Hands On: Capital Networks’ Audience for Android

September 17, 2012 by Dave Haynes

When I first started dealing with Bil Trainor, the President of Capital Networks, it was 1999 and his Toronto-area company’s cable TV community network servers were being put into office towers to drive digital sign networks in elevators. There were few solutions on the market and even fewer that could split screens and integrate live data.

The units were as big as luggage, cost about $23,000, including software. As the Ops VP, I signed the invoices and issued a quiet little Ouch! each time.

Some 13 years later, Trainor sent me over an Audience for Android unit pre-loaded with software that does pretty much the same thing for about $100, and the all-in bundle – software, hardare and 24/7 support – is $699 for three years.

Trainor, in a note, calls the unit the result of an 18-month journey and expects it will set “a new competitive standard for the large deployment digital signage market.”

I saw a unit down at DSE earlier this year and was surprised to learn it had much more capability than I would have expected. I figured a cheap little set-top box could play out full-screen videos like a champ, but not do a lot more. This thing handles all the screen segmentation stuff that is Capital Networks’ bread and butter on the broadcast side of its business.

The unit I got came preloaded with a media show, so I know some of what I was seeing running off a TV at home was canned. But the demo sent along was predominantly a multi-segment display with real files switching out and a real ticker. On PCs, it’s easy to tell when a low-cost PC is being used because the ticker stutters along. On this thing, the ticker runs smoothly.

The footprint is nice and diminutive, maybe 7 by 7 by 1 inches. It runs cool and doesn’t make a peep. It uses an external power adapter similar to what you get with older smartphones and has an HDMI connection. When I plugged it in, it ran through a boot cycle of maybe 20 seconds and then fully fired up. I have had it running for two days without a hiccup – not exactly rigorous testing but then this a blog, not a testing lab.

The units are compatible with Capital’s Audience software platform, which has been around for well more than a decade.
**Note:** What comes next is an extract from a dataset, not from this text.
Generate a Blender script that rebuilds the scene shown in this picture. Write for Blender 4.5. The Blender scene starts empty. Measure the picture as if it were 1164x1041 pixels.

It can do as many as
seven independent zones (not that I think that’s a good idea). It does full-screen H264 video playback at up to 720p resolution (so no 1080P, but in most digital sign situations, big freakin’ deal). It handles real-time scheduling, automated data feed ingestion, as-run logs for content verification, and command and control for emergency notices. And has a series of graphic transitions including snap, dissolve, push, crawl, zoom, and wipe.

It doesn’t have a serial connection and I don’t know how you would monitor and remedy problems in the field, but at $100 or so for a unit, the answer to field servicing is probably some bubble-wrap and an overnight courier. Swapping out a dead unit would be easy even for the techno-phobic. Unplug power jack, network and HDMI cable, and plug those into new one. Done.

All in, pretty impressive and a strong counter to the suggestion that using set-top boxes for digital signage will save money but introduce a pile of compromises.

It was funny to get this demo unit last week, as I also spent a day that week with another company reviewing its low-cost offer. I was struck by how much they were making available and the depth of development and support, and how opposed it was to the well-worn (and usually accurate) conclusion that you get what you pay for. There are indeed low-cost dumb devices out there that don’t and can’t do very much. And there are other small companies offering Android-based solutions, but they tend to be near or total unknowns.

Coming from a very well-established company and a software team that’s been focused on this space for years and years, this should get some attention.

Re shaky video: Yes, I should have used a tripod. Yes, I should cut down on the coffee. Pffft.